Sweet sipping
Savory bites prepared by chef Daniel Jia were matched with Johnnie Walker's color-coded brands at a British Menu Week tasting.[Photo provided to China Daily] |
The world's most popular blended Scotch struts its stuff with three Johnnie Walker Houses in China. Mike Peters seeks out the malty essence at the Beijing establishment.
The silver-stoppered bottle in front of us costs more than 5,000 yuan ($781), and we've just splashed a bit of the golden elixir on our palms and rubbed it into our skin.
It's the end of an elegant Sunday brunch with a more down-to-Earth price (358 yuan or $56). My host, Reto Kistler at Beijing's Johnnie Walker House, has just brought out some of "the good stuff". It's the Scotch whisky's s Private Collection 2014 Edition-one of 8,888 bottles made. The string of eights is a portent of good things to come on two sides of the globe: The liquid is smoky and smooth as silk, though perhaps an expensive choice for hand lotion.
"The master blender might cringe if he saw us doing this," Kistler acknowledges with a boyish grin.
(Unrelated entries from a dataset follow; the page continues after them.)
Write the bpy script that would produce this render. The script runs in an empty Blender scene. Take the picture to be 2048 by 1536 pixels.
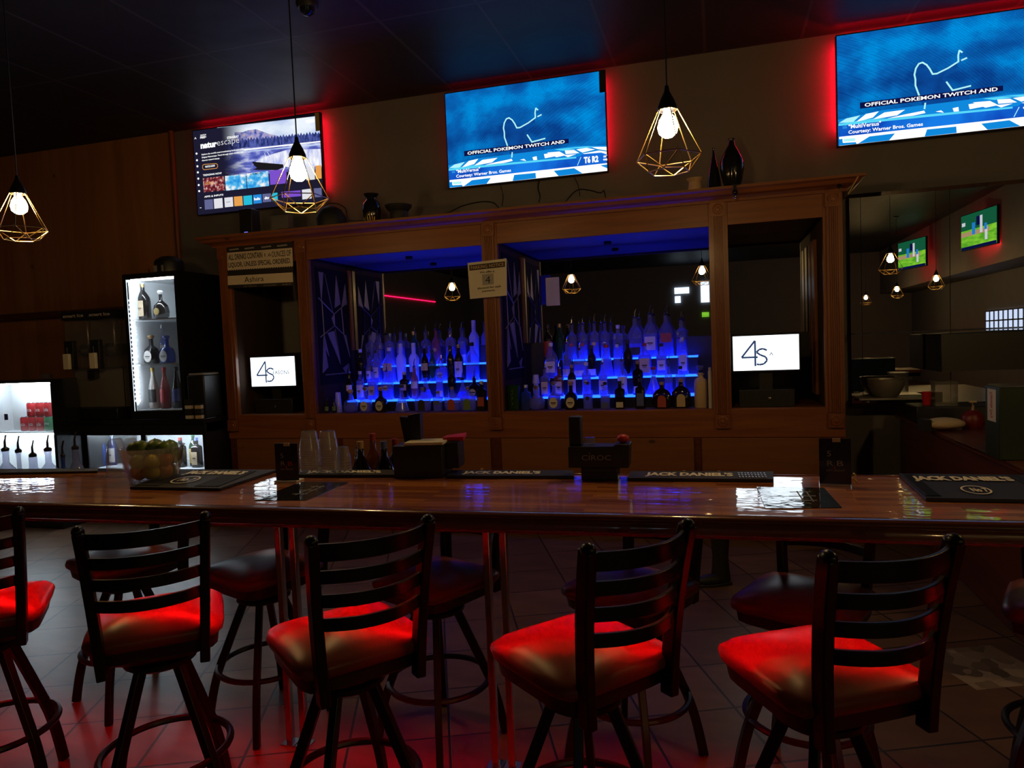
import bpy, math, random
from mathutils import Vector, Matrix
random.seed(7)
sc = bpy.context.scene
C = sc.collection
# ------------------------------------------------------------------ camera, world, exposure
F = 1420.0; YAW = math.radians(16.266); PIT = math.radians(3.081); ROL = math.radians(-2.303); EYE = 1.6
def _basis():
    cy, sy, cp, sp = math.cos(YAW), math.sin(YAW), math.cos(PIT), math.sin(PIT)
    f = Vector((-sy*cp, cy*cp, -sp)); r = Vector((cy, sy, 0.0)); u = r.cross(f)
    c, s = math.cos(ROL), math.sin(ROL)
    return c*r + s*u, -s*r + c*u, f
R_, U_, F_ = _basis()
cam = bpy.data.objects.new('camera', bpy.data.cameras.new('camera'))
C.objects.link(cam)
cam.data.sensor_width = 36.0; cam.data.lens = 36.0*F/2048.0
cam.data.clip_start = 0.05; cam.data.clip_end = 60
m3 = Matrix((R_, U_, -F_)).transposed()
cam.matrix_world = Matrix.Translation((0, 0, EYE)) @ m3.to_4x4()
sc.camera = cam
w = bpy.data.worlds.new('world'); sc.world = w; w.use_nodes = True
w.node_tree.nodes['Background'].inputs[0].default_value = (0.35, 0.4, 0.7, 1)
w.node_tree.nodes['Background'].inputs[1].default_value = 0.0015
sc.view_settings.view_transform = 'Standard'; sc.view_settings.look = 'None'
sc.view_settings.gamma = 1.0; sc.view_settings.use_curve_mapping = False
sc.view_settings.exposure = 0.0
cy_ = sc.cycles
cy_.max_bounces = 8; cy_.diffuse_bounces = 3; cy_.glossy_bounces = 5; cy_.transmission_bounces = 6
cy_.transparent_max_bounces = 24; cy_.caustics_reflective = False; cy_.caustics_refractive = False
cy_.sample_clamp_indirect = 3.0; cy_.blur_glossy = 0.5

def at(px, py, Y=None, Z=None, X=None):
    """world point on the plane Y / Z / X seen at a point of the photograph"""
    d = F_ + R_*((px-1024)/F) - U_*((py-768)/F)
    t = Y/d.y if Y is not None else ((Z-EYE)/d.z if Z is not None else X/d.x)
    return Vector((d.x*t, d.y*t, EYE+d.z*t))

# ------------------------------------------------------------------ materials
def nt(name):
    m = bpy.data.materials.new(name); m.use_nodes = True
    return m, m.node_tree, m.node_tree.nodes['Principled BSDF']
def mat(name, col, rough=0.5, metal=0.0, emit=None, es=0.0, coat=0.0, alpha=1.0, noise=0.0, nscale=8.0, bump=0.0, spec=None, coat_rough=0.05):
    m, t, b = nt(name)
    b.inputs['Base Color'].default_value = (*col, 1)
    b.inputs['Roughness'].default_value = rough; b.inputs['Metallic'].default_value = metal
    if spec is not None: b.inputs['Specular IOR Level'].default_value = spec
    if emit: b.inputs['Emission Color'].default_value = (*emit, 1); b.inputs['Emission Strength'].default_value = es
    if coat: b.inputs['Coat Weight'].default_value = coat; b.inputs['Coat Roughness'].default_value = coat_rough
    if alpha < 1: b.inputs['Alpha'].default_value = alpha
    tc = t.nodes.new('ShaderNodeTexCoord')
    n = t.nodes.new('ShaderNodeTexNoise'); n.inputs['Scale'].default_value = nscale; n.inputs['Detail'].default_value = 4
    t.links.new(tc.outputs['Object'], n.inputs['Vector'])
    if noise:
        r = t.nodes.new('ShaderNodeMixRGB'); r.blend_type = 'MIX'
        r.inputs[1].default_value = (*[c*(1-noise) for c in col], 1); r.inputs[2].default_value = (*[min(1, c*(1+noise)) for c in col], 1)
        t.links.new(n.outputs['Fac'], r.inputs[0]); t.links.new(r.outputs[0], b.inputs['Base Color'])
    if bump:
        bp = t.nodes.new('ShaderNodeBump'); bp.inputs['Strength'].default_value = bump; bp.inputs['Distance'].default_value = 0.01
        t.links.new(n.outputs['Fac'], bp.inputs['Height']); t.links.new(bp.outputs[0], b.inputs['Normal'])
    return m
def emat(name, col, s):
    m = bpy.data.materials.new(name); m.use_nodes = True; t = m.node_tree; t.nodes.clear()
    e = t.nodes.new('ShaderNodeEmission'); e.inputs[0].default_value = (*col, 1); e.inputs[1].default_value = s
    o = t.nodes.new('ShaderNodeOutputMaterial'); t.links.new(e.outputs[0], o.inputs[0]); return m
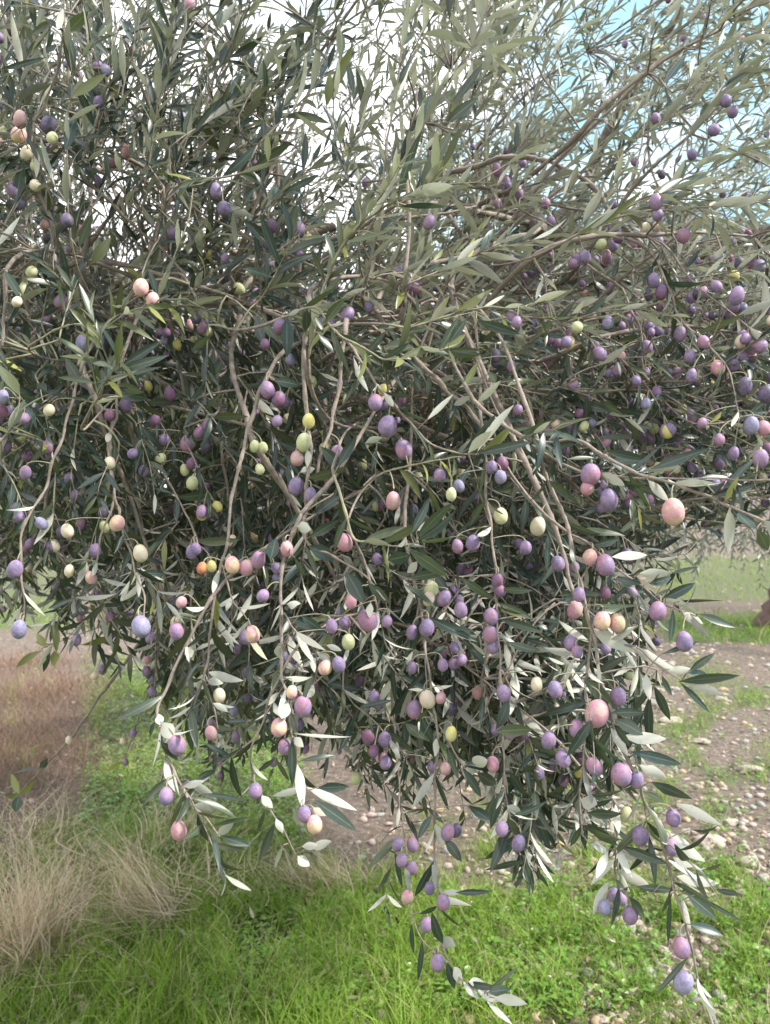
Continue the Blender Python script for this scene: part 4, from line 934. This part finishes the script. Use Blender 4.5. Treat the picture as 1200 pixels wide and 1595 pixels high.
for i, (px, py, hw, ad, hr, turn, k, lab) in enumerate(stones):
    x, y = G(px, py); s = hw*y/FPX
    v = rock(IV3, i+11, .3)*np.array((s, s*ad, s*hr*.75)); a = R(turn); v = v@np.array(((math.cos(a), math.sin(a), 0), (-math.sin(a), math.cos(a), 0), (0, 0, 1)))
    o = meshobj('stone', v, IF3, SM[k], smooth=False); o.location = (x, y, gz(x, y)+s*hr*.28); tag(o, lab, 'stone', 'larger stones on the orchard floor')
pv, pf, pm, pc = [], [], [], 0
for i in range(7000):
    u = random.random()
    if u < .75: px, py = random.uniform(560, 1240), random.uniform(1000, 1600)
    elif u < .9: px, py = random.uniform(950, 1300), random.uniform(830, 1010)
    else: px, py = random.uniform(0, 700), random.uniform(1000, 1600)
    x, y = G(px, py)
    if (grass_w(px, py) > .5 and random.random() < .8) or (px < 900 and random.random() < .55): continue
    s = min(.05, (random.uniform(.003, .008) if random.random() < .62 else random.uniform(.009, .032)))*(1 if y < 6 else 1.6)
    v = rock(IV1, i, .5, 3)*np.array((s, s*random.uniform(.6, 1), s*random.uniform(.35, .8))); a = random.uniform(0, 6)
    v = v@np.array(((math.cos(a), math.sin(a), 0), (-math.sin(a), math.cos(a), 0), (0, 0, 1)))+np.array((x, y, gz(x, y)+s*.2))
    pv.append(v); pf.append(IF1+pc); pc += len(v); pm += [random.choice((0, 0, 1, 2, 2, 3))]*len(IF1)
g = meshobj('gravel', np.vstack(pv), np.vstack(pf), [SM['pale'], SM['tan'], SM['pink'], SM['grey']], smooth=False, midx=pm); tag(g, 'small pale pebbles and crumbs of stone strewn over bare soil', 'gravel', kind='stuff')

# ------------------------------------------------------------------ neighbouring trees
def far_tree(x, y, h, rad, lab, seed, n, mat_b, low=.9, lsz=.10, tr=.22):
    random.seed(seed)
    z = gz(x, y); root = empty('olive_tree', (x, y, z)); tag(root, lab, 'olive tree', 'neighbouring olive trees')
    tb = Tubes(14); tp = wob(spline([(x, y, z-.1), (x+.05, y, z+.3), (x+.12, y, z+.8), (x+.1, y, z+1.5)], 5), .05, 2)
    tb.add(tp, np.interp(np.linspace(0, 1, len(tp)), [0, .2, 1], [tr*1.8, tr*1.15, tr*.8])); tb.build('trunk', mat_b, root)
    lv = Leaves(); ends = []
    for k in range(9):
        a = k*2*math.pi/9+random.uniform(-.2, .2); e = np.array((x+math.cos(a)*rad*.62, y+math.sin(a)*rad*.62, z+h*random.uniform(.55, .8)))
        lb = Tubes(8); p = wob(bez(tp[-1], tp[-1]+np.array((0, 0, .6)), e+np.array((0, 0, .3)), e, 12), .12, 1.5); lb.add(p, np.linspace(tr*.45, .02, 12)); lb.build('limb', mat_b, root); ends += list(p[4:])
    ends = np.array(ends); tw = Tubes(4)
    for _ in range(n):
        a = random.uniform(0, 6.283); rr = rad*math.sqrt(random.random())*random.uniform(.75, 1.05); hh = random.random()
        zz = z+low+(h-low)*hh; shape = math.sqrt(max(.02, 1-(max(0, hh-.35)/.68)**2)); c = np.array((x+math.cos(a)*rr*shape, y+math.sin(a)*rr*shape, zz))
        if mnoise.noise(Vector(c)*1.3) < -.18: continue
        out = nrm(c-np.array((x, y, z+h*.45))); dr = nrm(out+np.array((0, 0, .35 if hh > .5 else -.7))+rng.normal(0, .45, 3))
        ln = random.uniform(.25, .5)
        q = ends[np.linalg.norm(ends-c, axis=1).argmin()]
        if random.random() < .3: tw.add(bez(q, q+(c-q)*.3+np.array((0, 0, .1)), c-dr*.1, c, 6), .008)
        sprig(tw, lv, c, dr, ln, .5, lsz, r=.003, space=.055)
    tw.build('twigs', M_twig, root)['kind'] = 'stuff'
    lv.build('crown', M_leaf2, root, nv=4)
x, y = G(1212, 976)
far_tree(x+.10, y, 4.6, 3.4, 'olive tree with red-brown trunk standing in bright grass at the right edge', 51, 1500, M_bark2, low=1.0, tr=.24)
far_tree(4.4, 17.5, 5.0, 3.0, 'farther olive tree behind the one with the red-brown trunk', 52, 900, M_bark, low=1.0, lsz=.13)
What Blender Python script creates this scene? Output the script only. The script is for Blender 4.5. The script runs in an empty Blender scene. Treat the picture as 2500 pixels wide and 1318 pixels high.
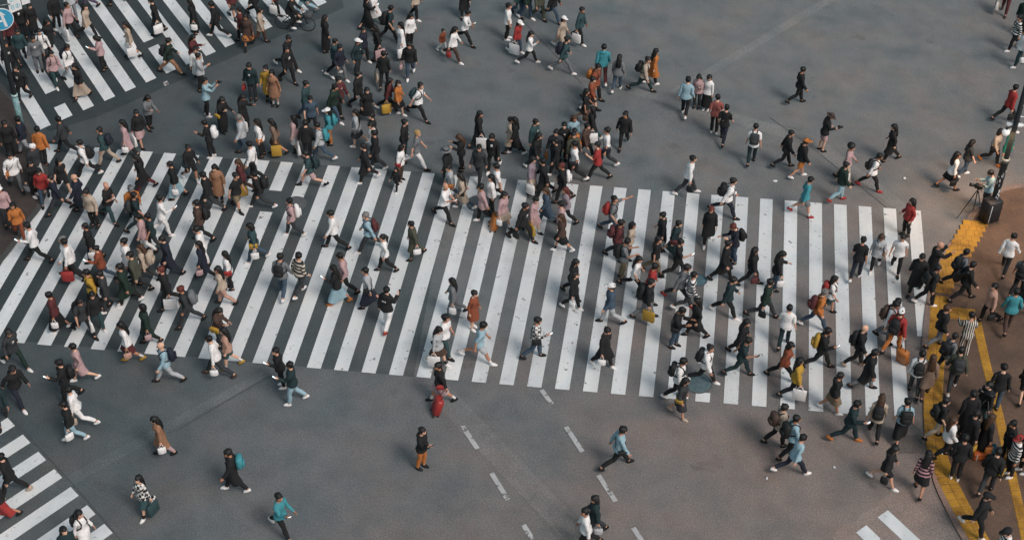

But rubbing just a drop or two into your palms vigorously, then cupping your hands to your nose, unveils the essence of the malt.
"You can do the same with bourbon," he adds, to get a sense of the corn at the base of that spirit.
Soft jazz washes over us as Kistler, the director of operations here, explains how a smoky, peaty blend like the 2014 special edition we're drinking-or the brand's top-shelf Johnnie Walker Blue-pairs well with salty foods, or a fatty morsel of fish or pork.
The Johnnie Walker House is a cozy, burnished copper cocoon, a warm oasis on a weekend that's seen the capital's first snow of the winter. It's my second visit in a week to this temple to the whisky-blender's art. A novice to this noble Scottish spirit-the distillery proudly bears a royal warrant, I'd taken advantage of an introductory tasting session and come back to sample the brunch.
The earlier tasting, offered during the British Menu Week promotion at about a dozen capital restaurants, had been a chance to sample the brand's rainbow of staple blends-from Johnnie Walker Gold to Red to Black to Blue, colors repeated in the richly stained wooden planks of the floors.
The gold-label pour, inspired by a blend made for the brand's centennial in 1920, has a patina of vanilla and caramel that the chef, Daniel Jia, matched with a delicate smoked salmon mousse in puff pastry. ("It's also great with desserts or anything on the sweet side," Kistler confides.) The mass-market Red sings with fresh fruits like apple and pear, while the smokier Black has an aura of richer fruits: dried fig, stewed apricot, winter oranges. More ethereal still are the Blue and the King George V, a premium blend with hints of all of the above.
The top blends, whether purchased for drinking or collecting, are not really about the age of the 40-to 43-proof spirit but the quality of the blend, Kistler says. "It's about taste, but also rarity and the pedigree of the whisky."
That can mean the inclusion of a reserve barrel, or a now-closed distillery from a famous producing region. Areas like Ilsay or the Clynelish highlands impart particular flavors treasured by connoisseurs. As a novice I can't put my finger on the special notes in each blend, but I enjoy the rich smoothness and appreciate the subtleties apparent when you taste them side by side.